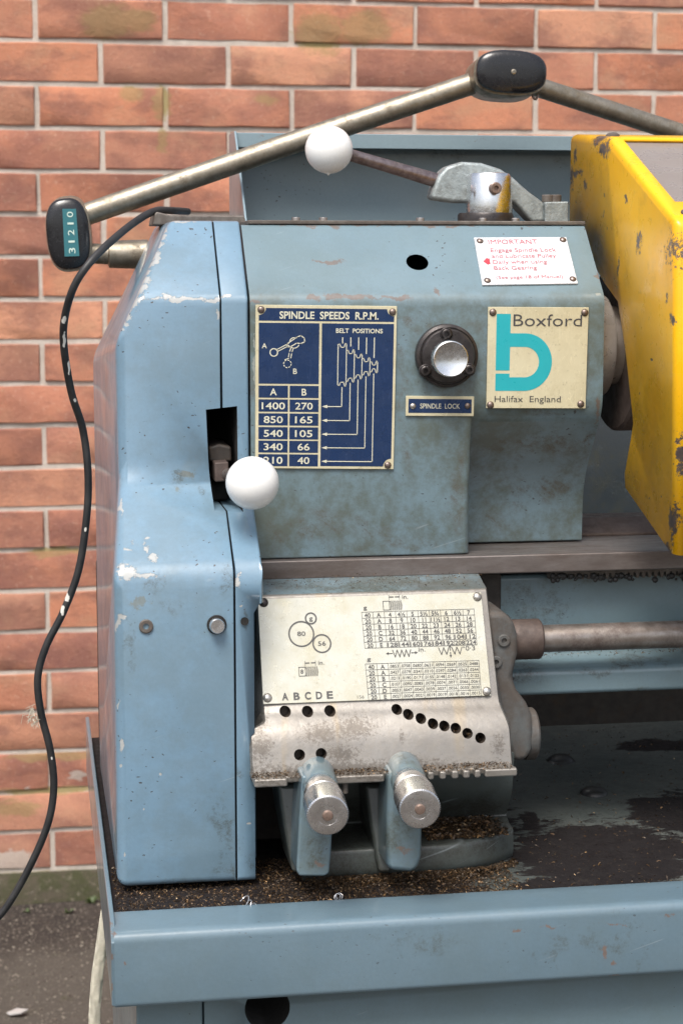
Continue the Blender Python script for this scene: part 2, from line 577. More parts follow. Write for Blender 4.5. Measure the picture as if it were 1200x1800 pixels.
al = n.mix(n.ramp(s, 0.30, 0.80, 0, 0.62), al, n.mix(n.noise(90, 3), (0.055, 0.042, 0.032), (0.13, 0.105, 0.08)))
st = n.ramp(n.noise(40, 3, 0.5, n.scaled((1, 0.3, 0.1))), 0.62, 0.72, 0, 0.35)
al = n.mix(st, al, (0.36, 0.27, 0.15))
m_alu = n.done(al, n.ramp(n.noise(120, 4), 0.3, 0.7, 0.34, 0.52), 0.55, n.bump(n.noise(240, 5, 0.7), 0.25, 0.0008))

m_tube = metal("tarnished nickel tube", (0.27, 0.235, 0.18), (0.38, 0.335, 0.27), 0.44, ns=110, damt=0.34, dirt=(0.12, 0.095, 0.065))
m_rod = metal("browned steel rod", (0.20, 0.15, 0.15), (0.33, 0.27, 0.26), 0.36, ns=160, damt=0.35)
m_steel = metal("ground steel", (0.34, 0.31, 0.29), (0.46, 0.43, 0.41), 0.33, ns=80, damt=0.30, dirt=(0.09, 0.07, 0.06))
m_flange = metal("pale turned flange", (0.42, 0.36, 0.30), (0.54, 0.48, 0.42), 0.32, ns=60, damt=0.15, metallic=0.6)
m_leadscrew = metal("oily lead screw", (0.25, 0.21, 0.185), (0.37, 0.33, 0.30), 0.34, ns=70, damt=0.42, metallic=0.8, dirt=(0.085, 0.06, 0.05))
m_bore = metal("oily drilled bore", (0.05, 0.04, 0.032), (0.09, 0.07, 0.055), 0.45, ns=300, damt=0.4, metallic=0.4)
m_rail = metal("oily bed way steel", (0.15, 0.125, 0.115), (0.23, 0.205, 0.195), 0.40, (0.25, 1, 1), 60, damt=0.45, metallic=0.6, dirt=(0.075, 0.055, 0.045))
m_railedge = metal("grimy steel", (0.12, 0.10, 0.085), (0.18, 0.16, 0.14), 0.5, ns=120, damt=0.6, metallic=0.35, dirt=(0.07, 0.055, 0.045))
m_brown = metal("brown oiled iron", (0.085, 0.06, 0.05), (0.14, 0.105, 0.09), 0.5, ns=70, damt=0.5, metallic=0.4, dirt=(0.05, 0.035, 0.03))
m_bracket = metal("dirty bracket iron", (0.085, 0.095, 0.097), (0.125, 0.13, 0.128), 0.5, ns=60, damt=0.75, metallic=0.1, dirt=(0.075, 0.058, 0.046), bump=0.5)
m_cast = metal("bare cast lever", (0.25, 0.28, 0.28), (0.37, 0.41, 0.41), 0.42, ns=140, damt=0.35, metallic=0.45, dirt=(0.11, 0.11, 0.10), bump=0.8)
m_blackdisc = metal("blackened steel", (0.035, 0.03, 0.03), (0.06, 0.052, 0.05), 0.33, ns=140, damt=0.35, metallic=0.5, dirt=(0.05, 0.04, 0.035))
m_chrome = metal("chrome", (0.72, 0.73, 0.75), (0.78, 0.79, 0.8), 0.22, ns=200, damt=0.12, metallic=1.0, dirt=(0.2, 0.17, 0.14), bump=0.05)
m_knurl = metal("knurled steel", (0.66, 0.65, 0.65), (0.76, 0.75, 0.75), 0.24, ns=90, damt=0.0, metallic=0.95, dirt=(0.26, 0.23, 0.21), bump=0.03)
m_rivet = metal("rivet", (0.20, 0.15, 0.13), (0.30, 0.24, 0.21), 0.38, ns=300, damt=0.3, metallic=0.8)
m_rivetl = metal("pale rivet", (0.5, 0.47, 0.43), (0.6, 0.57, 0.53), 0.3, ns=300, damt=0.25, metallic=0.85)
m_rust = metal("rusty pin", (0.20, 0.14, 0.11), (0.27, 0.19, 0.155), 0.45, ns=300, damt=0.3, metallic=0.5)
m_white = simple("white plastic ball", (0.80, 0.795, 0.775), 0.25, var=0.05, nscale=70, bump=0.04)
m_capblack = simple("black plastic cap", (0.014, 0.014, 0.016), 0.22, var=0.3, nscale=150, bump=0.05)
m_sticker = simple("teal embossing tape", (0.035, 0.155, 0.175), 0.35, var=0.1, nscale=200)
m_tapeletter = simple("tape lettering", (0.55, 0.66, 0.58), 0.5)
m_plastic = simple("dark paint flakes", (0.02, 0.02, 0.02), 0.5)

def plate_mat(name, base, stain, rough=0.32, metallic=0.0, amt=0.5):
    n = N(name)
    c = n.mix(n.ramp(n.noise(28, 6, 0.7), 0.35, 0.75, 0, amt), base, stain)
    c = n.mix(n.ramp(n.noise(260, 4, 0.7), 0.58, 0.72, 0, 0.35), c, tuple(q * 0.45 for q in stain))
    vs = n.noise(60, 2, 0.5, n.scaled((3.0, 3.0, 0.35), (3, 2, 1)), 1.5)
    sc = n.ramp(n.math('ABSOLUTE', n.math('SUBTRACT', vs, 0.5)), 0.006, 0.0, 0, 0.35)
    c = n.mix(sc, c, tuple(min(1, q * 1.5 + 0.05) for q in base))
    return n.done(c, n.ramp(n.noise(90, 4), 0.3, 0.7, rough - 0.07, rough + 0.08), metallic, n.bump(n.noise(60, 3), 0.06, 0.001))

m_ivory = plate_mat("aged ivory plate", (0.60, 0.55, 0.38), (0.40, 0.34, 0.20))
m_silver = plate_mat("brushed ivory plate", (0.60, 0.59, 0.51), (0.49, 0.44, 0.29), 0.22, 0.25, 0.75)
m_whiteplate = plate_mat("white plate", (0.72, 0.72, 0.74), (0.60, 0.60, 0.62), 0.25, 0.2)
m_navy = plate_mat("navy enamel field", (0.010, 0.030, 0.092), (0.010, 0.024, 0.060), 0.28)
m_ink = simple("black ink", (0.05, 0.05, 0.055), 0.5)
m_inkgrey = simple("grey ink", (0.075, 0.072, 0.07), 0.5)
m_cream = simple("cream print", (0.62, 0.60, 0.47), 0.45, var=0.2, nscale=160)
m_red = simple("faded red ink", (0.42, 0.085, 0.11), 0.5, var=0.2)
m_redarrow = simple("red arrow ink", (0.62, 0.04, 0.06), 0.5)
m_turq = simple("turquoise ink", (0.02, 0.37, 0.42), 0.35, var=0.08, nscale=50)
m_rubber = N("black rubber cable")
_c = m_rubber.mix(m_rubber.ramp(m_rubber.noise(60, 4), 0.3, 0.7), (0.010, 0.010, 0.011), (0.028, 0.027, 0.027))
_sp = [(P(113, 562, .06), (.003, .05, .006)), (P(113, 600, .06), (.0022, .05, .012)), (P(120, 645, .075), (.0022, .05, .012)), (P(133, 703, .085), (.002, .05, .003)), (P(119, 1050, .09), (.003, .05, .006)), (P(110, 1072, .09), (.003, .05, .008)),
       (P(150, 930, .09), (.0015, .05, .004)), (P(90, 1330, .09), (.0012, .05, .003))]
_p = m_rubber.ramp(m_rubber.math('ADD', m_rubber.spots([(a_, tuple(q * .75 for q in b_)) for a_, b_ in _sp], m_rubber.warp(120, .004)), m_rubber.math('MULTIPLY', m_rubber.math('SUBTRACT', m_rubber.noise(300, 4), .5), 1.5)), 0.30, 0.40)
_c = m_rubber.mix(_p, _c, (0.62, 0.6, 0.55))
m_rubber = m_rubber.done(_c, 0.5, 0.0, m_rubber.bump(m_rubber.noise(200, 3), 0.1, 0.0005))
m_braid = simple("braided hose yarn", (0.50, 0.47, 0.38), 0.7, var=0.35, nscale=120)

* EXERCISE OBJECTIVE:
Return nothing but the lines running from the start of the data to the line with "0.7), 0.25, 0.0008))", please, both ends included and no pictures.

* RESPONSE TO THIS EXERCISE:
Continue the Blender Python script for this scene: part 2, from line 577. More parts follow. Write for Blender 4.5. Measure the picture as if it were 1200x1800 pixels.
al = n.mix(n.ramp(s, 0.30, 0.80, 0, 0.62), al, n.mix(n.noise(90, 3), (0.055, 0.042, 0.032), (0.13, 0.105, 0.08)))
st = n.ramp(n.noise(40, 3, 0.5, n.scaled((1, 0.3, 0.1))), 0.62, 0.72, 0, 0.35)
al = n.mix(st, al, (0.36, 0.27, 0.15))
m_alu = n.done(al, n.ramp(n.noise(120, 4), 0.3, 0.7, 0.34, 0.52), 0.55, n.bump(n.noise(240, 5, 0.7), 0.25, 0.0008))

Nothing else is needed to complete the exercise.